Keep the heat on Taylor

Liberia may be free from its infamous president, Charles Taylor, but this indicted war criminal was not transported to where he belongs: behind bars. Instead, Mr. Taylor received a red carpet welcome and a hilltop mansion in Nigeria.

Ousting Taylor from Liberia is not enough. He must be held accountable for his crimes and stand trial before a United Nations-backed court in Sierra Leone, which has issued a warrant for his arrest. Allowing Taylor to escape responsibility defies international law, undermines Sierra Leone's Special Court, and sets a troubling precedent. It also ensures that Taylor's parting promise - "I'll be back" - will continue to cast an ominous shadow over any potential peace in the region.

Sierra Leone bears the scars of the nation's brutal, decade-long civil war at the hands of the Revolutionary United Front (RUF), armed and trained by Taylor. In June, the indictment of Charles Taylor by the Special Court - a hybrid international tribunal created by the UN and the Sierra Leonean government - provided a ray of hope that true accountability and justice might finally prevail.

Taylor is charged with "bearing the greatest responsibility" for war crimes and crimes against humanity, including murder, rape, sexual slavery, and the use of child soldiers during Sierra Leone's war. He traded arms for diamonds, reaping profits while strengthening the RUF.

The war in Sierra Leone is infamous for its atrocities, made evident at the Truth and Reconciliation Commission hearings. A few weeks ago, I heard a woman recount a tragically typical tale: RUF rebels came to her home and mutilated and murdered her husband, father, and young infant. They herded her extended family into the house and set it on fire. They all died in the flames. She was made a sex slave and repeatedly raped over many years. Now she has AIDS, three young children, and no way to care for them. There are scores of similar stories.

In a widespread form of terror, the RUF repeatedly hacked off the limbs of civilians - including babies. Thousands of children were abducted and countless villages were destroyed. The nation's infrastructure was decimated. While other groups participated in the brutality, the RUF systematically committed many of the worst offenses. From the first incursion that started the war in 1991, fighters loyal to Taylor were implicated. Since 2001, Taylor has been under UN sanctions for continuing to trade in Sierra Leone's "blood diamonds," which financially supported the rebels. The war would not have lasted so long or have been so brutal without Taylor's support.

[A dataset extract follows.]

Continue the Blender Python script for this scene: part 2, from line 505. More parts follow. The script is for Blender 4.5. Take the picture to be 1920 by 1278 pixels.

The Special Court's proceedings, still in the indictment and investigatory stage, are just beginning to have a real impact - not only in terms of an important sense of potential justice for victims, but also as a deterrent. One human rights expert recounted that, following Taylor's indictment, rebels in Liberia started asking questions about what constitutes a "child soldier" to ensure that they were not committing war crimes for which they might later be held liable. Immunity for Taylor would undermine this growing notion of accountability, setting the disturbing precedent that becoming a big enough impediment to peace can be a path to amnesty.

The Economic Community of West African States (ECOWAS) played a prominent role in forcing Taylor's departure. This is not only a first step toward peace, but may mark an important break from the past reluctance of African presidents to criticize or interfere with fellow leaders. Although politically difficult, it would be an even more promising step forward for ECOWAS leaders to demand that Taylor stand trial before the Special Court.

The US was loud in its calls for Taylor's departure from Liberia, but notably silent on the issue of accountability. President Bush should demand that Charles Taylor stand trial in Sierra Leone and encourage the UN to empower the Special Court so that UN member states are compelled to obey its orders - including the international arrest warrant for Charles Taylor.

President Bush has said repeatedly that terrorists must be brought to justice. He should demand no less for indicted African war criminals like Charles Taylor.

Michelle Greene is the executive director of the Carr Center for Human Rights Policy at Harvard University's John F. Kennedy School of Government.